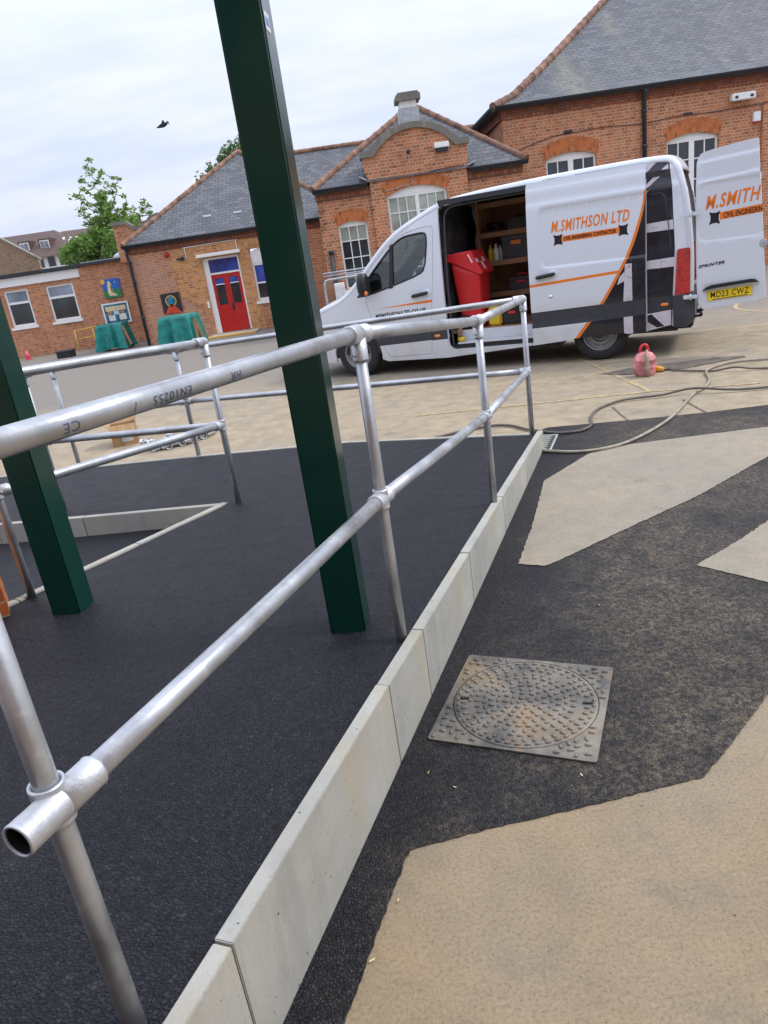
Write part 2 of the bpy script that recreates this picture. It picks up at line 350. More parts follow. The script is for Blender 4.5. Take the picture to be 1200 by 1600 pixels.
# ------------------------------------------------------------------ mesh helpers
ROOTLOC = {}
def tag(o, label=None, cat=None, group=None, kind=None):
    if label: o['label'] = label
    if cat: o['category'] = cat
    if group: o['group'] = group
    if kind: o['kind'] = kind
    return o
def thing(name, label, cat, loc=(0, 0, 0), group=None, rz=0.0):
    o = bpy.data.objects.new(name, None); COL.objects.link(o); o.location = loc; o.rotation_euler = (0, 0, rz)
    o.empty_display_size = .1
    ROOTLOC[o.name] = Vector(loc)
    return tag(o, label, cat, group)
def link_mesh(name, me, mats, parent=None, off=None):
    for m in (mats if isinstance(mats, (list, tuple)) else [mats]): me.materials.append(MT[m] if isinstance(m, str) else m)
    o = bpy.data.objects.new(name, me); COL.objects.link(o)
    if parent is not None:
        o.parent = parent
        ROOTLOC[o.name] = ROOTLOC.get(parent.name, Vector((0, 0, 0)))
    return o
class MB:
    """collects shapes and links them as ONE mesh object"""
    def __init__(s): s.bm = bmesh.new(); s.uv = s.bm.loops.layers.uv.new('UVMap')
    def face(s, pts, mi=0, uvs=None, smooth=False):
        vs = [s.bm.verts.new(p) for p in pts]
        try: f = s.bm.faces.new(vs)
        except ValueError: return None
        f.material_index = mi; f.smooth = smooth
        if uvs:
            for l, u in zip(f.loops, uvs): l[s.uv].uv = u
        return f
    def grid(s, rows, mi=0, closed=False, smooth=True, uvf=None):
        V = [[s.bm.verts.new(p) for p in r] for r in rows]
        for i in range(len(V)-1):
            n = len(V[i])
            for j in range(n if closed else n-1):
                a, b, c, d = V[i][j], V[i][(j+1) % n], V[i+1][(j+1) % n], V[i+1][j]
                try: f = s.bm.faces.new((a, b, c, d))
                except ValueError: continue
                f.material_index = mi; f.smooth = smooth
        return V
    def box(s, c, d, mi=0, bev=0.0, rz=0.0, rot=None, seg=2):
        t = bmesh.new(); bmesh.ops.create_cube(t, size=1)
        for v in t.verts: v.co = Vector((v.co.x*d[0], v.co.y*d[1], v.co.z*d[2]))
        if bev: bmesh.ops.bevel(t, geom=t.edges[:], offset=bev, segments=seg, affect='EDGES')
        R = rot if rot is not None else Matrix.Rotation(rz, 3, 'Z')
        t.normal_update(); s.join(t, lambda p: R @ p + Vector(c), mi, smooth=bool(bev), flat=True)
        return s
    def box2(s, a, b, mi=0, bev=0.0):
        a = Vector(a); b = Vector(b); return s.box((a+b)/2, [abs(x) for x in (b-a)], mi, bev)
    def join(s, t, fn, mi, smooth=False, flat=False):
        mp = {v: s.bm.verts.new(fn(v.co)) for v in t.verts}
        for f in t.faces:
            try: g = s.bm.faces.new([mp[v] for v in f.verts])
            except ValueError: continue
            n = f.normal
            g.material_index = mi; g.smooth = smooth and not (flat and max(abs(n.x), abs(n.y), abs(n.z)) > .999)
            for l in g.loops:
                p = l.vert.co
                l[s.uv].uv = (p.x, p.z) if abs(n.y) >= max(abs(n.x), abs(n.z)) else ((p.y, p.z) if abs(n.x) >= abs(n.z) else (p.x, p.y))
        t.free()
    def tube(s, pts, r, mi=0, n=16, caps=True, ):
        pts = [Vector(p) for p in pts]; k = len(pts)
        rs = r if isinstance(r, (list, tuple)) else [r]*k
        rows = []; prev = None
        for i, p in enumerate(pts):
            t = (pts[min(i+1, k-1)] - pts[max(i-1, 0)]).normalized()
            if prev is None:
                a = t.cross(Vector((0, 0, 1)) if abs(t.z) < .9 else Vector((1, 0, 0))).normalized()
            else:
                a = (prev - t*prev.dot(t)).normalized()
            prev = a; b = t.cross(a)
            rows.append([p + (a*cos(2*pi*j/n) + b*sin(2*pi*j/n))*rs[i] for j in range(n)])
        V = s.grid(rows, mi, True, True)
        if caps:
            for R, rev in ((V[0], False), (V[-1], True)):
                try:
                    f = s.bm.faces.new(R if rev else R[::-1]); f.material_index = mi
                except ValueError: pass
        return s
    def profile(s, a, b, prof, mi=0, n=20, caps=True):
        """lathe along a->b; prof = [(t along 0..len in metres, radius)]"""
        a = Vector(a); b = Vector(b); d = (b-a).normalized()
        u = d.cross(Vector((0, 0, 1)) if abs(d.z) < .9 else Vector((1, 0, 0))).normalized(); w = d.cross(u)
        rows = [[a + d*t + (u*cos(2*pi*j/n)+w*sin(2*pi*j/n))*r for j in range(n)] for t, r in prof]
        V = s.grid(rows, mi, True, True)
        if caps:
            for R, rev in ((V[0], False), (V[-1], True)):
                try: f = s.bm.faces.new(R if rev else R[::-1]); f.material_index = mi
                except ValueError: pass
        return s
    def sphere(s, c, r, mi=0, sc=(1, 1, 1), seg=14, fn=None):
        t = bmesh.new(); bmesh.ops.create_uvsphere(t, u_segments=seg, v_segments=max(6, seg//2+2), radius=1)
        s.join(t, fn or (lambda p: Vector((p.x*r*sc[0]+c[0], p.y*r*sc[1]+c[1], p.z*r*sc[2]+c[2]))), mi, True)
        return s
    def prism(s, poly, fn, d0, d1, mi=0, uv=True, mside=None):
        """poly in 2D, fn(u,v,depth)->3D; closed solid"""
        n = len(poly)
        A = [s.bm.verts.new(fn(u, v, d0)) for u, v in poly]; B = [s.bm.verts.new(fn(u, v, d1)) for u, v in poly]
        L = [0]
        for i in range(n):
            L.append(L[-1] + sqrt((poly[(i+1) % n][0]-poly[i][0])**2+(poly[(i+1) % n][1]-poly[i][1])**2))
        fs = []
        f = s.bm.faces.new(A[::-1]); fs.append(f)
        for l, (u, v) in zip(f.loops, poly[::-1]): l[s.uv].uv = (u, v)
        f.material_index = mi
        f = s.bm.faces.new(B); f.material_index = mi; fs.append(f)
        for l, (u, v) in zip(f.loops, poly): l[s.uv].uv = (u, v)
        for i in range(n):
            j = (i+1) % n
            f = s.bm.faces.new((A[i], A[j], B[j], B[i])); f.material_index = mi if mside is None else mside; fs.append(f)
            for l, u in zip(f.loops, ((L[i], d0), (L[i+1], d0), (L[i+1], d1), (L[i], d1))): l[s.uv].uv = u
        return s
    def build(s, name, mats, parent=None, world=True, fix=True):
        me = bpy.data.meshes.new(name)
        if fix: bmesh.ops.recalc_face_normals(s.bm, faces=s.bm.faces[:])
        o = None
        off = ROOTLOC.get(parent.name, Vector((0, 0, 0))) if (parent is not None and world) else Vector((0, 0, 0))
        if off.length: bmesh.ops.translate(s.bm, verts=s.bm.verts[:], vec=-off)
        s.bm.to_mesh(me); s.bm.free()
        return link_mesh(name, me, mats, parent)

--

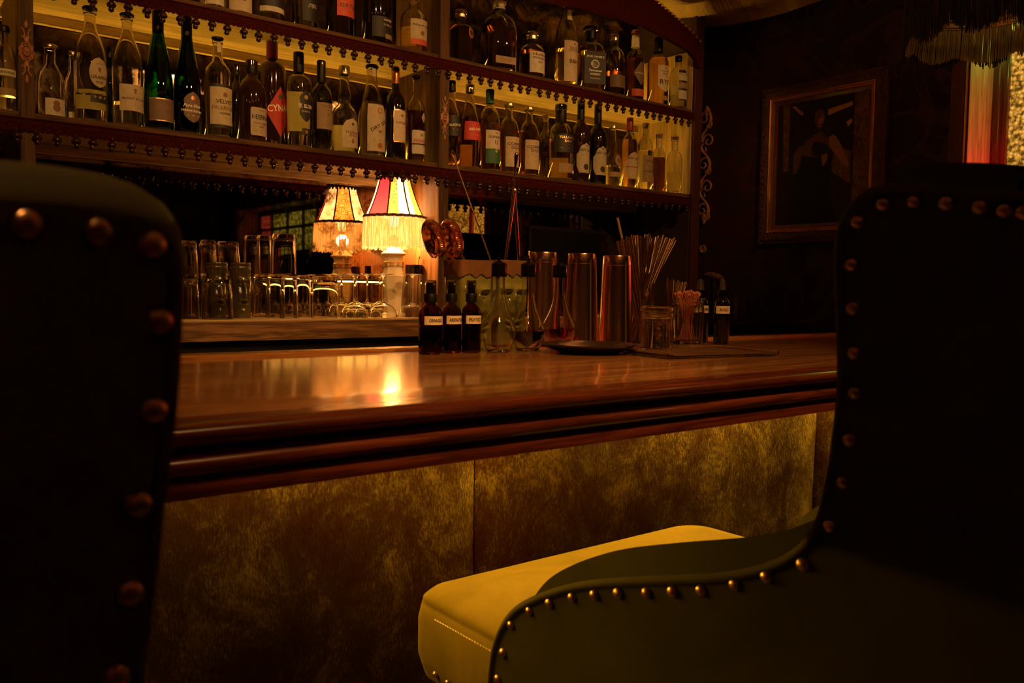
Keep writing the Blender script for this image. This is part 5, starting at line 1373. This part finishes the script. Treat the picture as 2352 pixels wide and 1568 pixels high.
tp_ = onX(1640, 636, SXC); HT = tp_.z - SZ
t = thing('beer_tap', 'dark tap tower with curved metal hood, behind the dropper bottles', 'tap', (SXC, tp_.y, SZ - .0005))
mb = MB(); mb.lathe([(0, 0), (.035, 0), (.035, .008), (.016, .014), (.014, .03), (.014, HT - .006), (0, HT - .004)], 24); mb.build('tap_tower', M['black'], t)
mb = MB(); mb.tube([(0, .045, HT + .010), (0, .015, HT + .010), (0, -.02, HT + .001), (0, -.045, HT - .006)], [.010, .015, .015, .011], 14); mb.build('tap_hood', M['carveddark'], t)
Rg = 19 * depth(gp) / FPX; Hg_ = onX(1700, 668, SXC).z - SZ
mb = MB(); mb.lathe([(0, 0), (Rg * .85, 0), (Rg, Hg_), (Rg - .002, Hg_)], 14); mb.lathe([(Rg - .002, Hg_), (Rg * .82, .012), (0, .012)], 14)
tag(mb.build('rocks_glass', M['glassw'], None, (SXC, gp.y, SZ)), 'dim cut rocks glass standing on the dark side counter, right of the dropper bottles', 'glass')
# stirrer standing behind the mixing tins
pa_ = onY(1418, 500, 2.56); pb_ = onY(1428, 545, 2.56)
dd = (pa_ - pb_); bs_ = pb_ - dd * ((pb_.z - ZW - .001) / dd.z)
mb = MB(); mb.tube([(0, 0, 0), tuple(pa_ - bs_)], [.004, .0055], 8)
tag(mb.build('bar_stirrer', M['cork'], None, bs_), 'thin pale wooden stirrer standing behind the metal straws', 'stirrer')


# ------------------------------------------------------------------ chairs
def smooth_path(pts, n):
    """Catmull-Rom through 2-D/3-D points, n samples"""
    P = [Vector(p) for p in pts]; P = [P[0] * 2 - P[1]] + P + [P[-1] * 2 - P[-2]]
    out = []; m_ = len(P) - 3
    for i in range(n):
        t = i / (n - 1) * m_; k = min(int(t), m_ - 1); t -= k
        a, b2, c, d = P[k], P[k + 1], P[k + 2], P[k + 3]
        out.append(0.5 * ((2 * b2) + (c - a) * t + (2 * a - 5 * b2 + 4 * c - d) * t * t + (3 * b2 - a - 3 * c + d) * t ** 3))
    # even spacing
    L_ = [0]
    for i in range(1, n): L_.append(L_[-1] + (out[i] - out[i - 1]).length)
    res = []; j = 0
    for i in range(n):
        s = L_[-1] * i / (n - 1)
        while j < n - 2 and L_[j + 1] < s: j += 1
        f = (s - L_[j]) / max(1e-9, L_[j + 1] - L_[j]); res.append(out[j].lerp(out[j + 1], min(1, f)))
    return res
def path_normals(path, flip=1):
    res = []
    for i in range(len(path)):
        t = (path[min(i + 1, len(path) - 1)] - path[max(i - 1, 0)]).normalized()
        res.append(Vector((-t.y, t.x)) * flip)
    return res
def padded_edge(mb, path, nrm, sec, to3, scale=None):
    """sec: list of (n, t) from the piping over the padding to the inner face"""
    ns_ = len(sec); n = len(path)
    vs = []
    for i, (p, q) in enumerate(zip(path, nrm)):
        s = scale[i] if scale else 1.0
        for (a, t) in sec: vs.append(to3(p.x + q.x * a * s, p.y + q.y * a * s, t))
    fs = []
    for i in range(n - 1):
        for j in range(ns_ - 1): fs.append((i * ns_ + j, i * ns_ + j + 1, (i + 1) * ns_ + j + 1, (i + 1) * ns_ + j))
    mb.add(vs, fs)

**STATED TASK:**
Exactly those lines that run from the line with "Keep writing the" through the line with "tag(mb.build('bar_stirrer', M['cork'], None, bs_), 'thin" are to be reproduced; both end lines belong to the range.

**RESPONSE TO THE EXERCISE:**
Keep writing the Blender script for this image. This is part 5, starting at line 1373. This part finishes the script. Treat the picture as 2352 pixels wide and 1568 pixels high.
tp_ = onX(1640, 636, SXC); HT = tp_.z - SZ
t = thing('beer_tap', 'dark tap tower with curved metal hood, behind the dropper bottles', 'tap', (SXC, tp_.y, SZ - .0005))
mb = MB(); mb.lathe([(0, 0), (.035, 0), (.035, .008), (.016, .014), (.014, .03), (.014, HT - .006), (0, HT - .004)], 24); mb.build('tap_tower', M['black'], t)
mb = MB(); mb.tube([(0, .045, HT + .010), (0, .015, HT + .010), (0, -.02, HT + .001), (0, -.045, HT - .006)], [.010, .015, .015, .011], 14); mb.build('tap_hood', M['carveddark'], t)
Rg = 19 * depth(gp) / FPX; Hg_ = onX(1700, 668, SXC).z - SZ
mb = MB(); mb.lathe([(0, 0), (Rg * .85, 0), (Rg, Hg_), (Rg - .002, Hg_)], 14); mb.lathe([(Rg - .002, Hg_), (Rg * .82, .012), (0, .012)], 14)
tag(mb.build('rocks_glass', M['glassw'], None, (SXC, gp.y, SZ)), 'dim cut rocks glass standing on the dark side counter, right of the dropper bottles', 'glass')
# stirrer standing behind the mixing tins
pa_ = onY(1418, 500, 2.56); pb_ = onY(1428, 545, 2.56)
dd = (pa_ - pb_); bs_ = pb_ - dd * ((pb_.z - ZW - .001) / dd.z)
mb = MB(); mb.tube([(0, 0, 0), tuple(pa_ - bs_)], [.004, .0055], 8)
tag(mb.build('bar_stirrer', M['cork'], None, bs_), 'thin pale wooden stirrer standing behind the metal straws', 'stirrer')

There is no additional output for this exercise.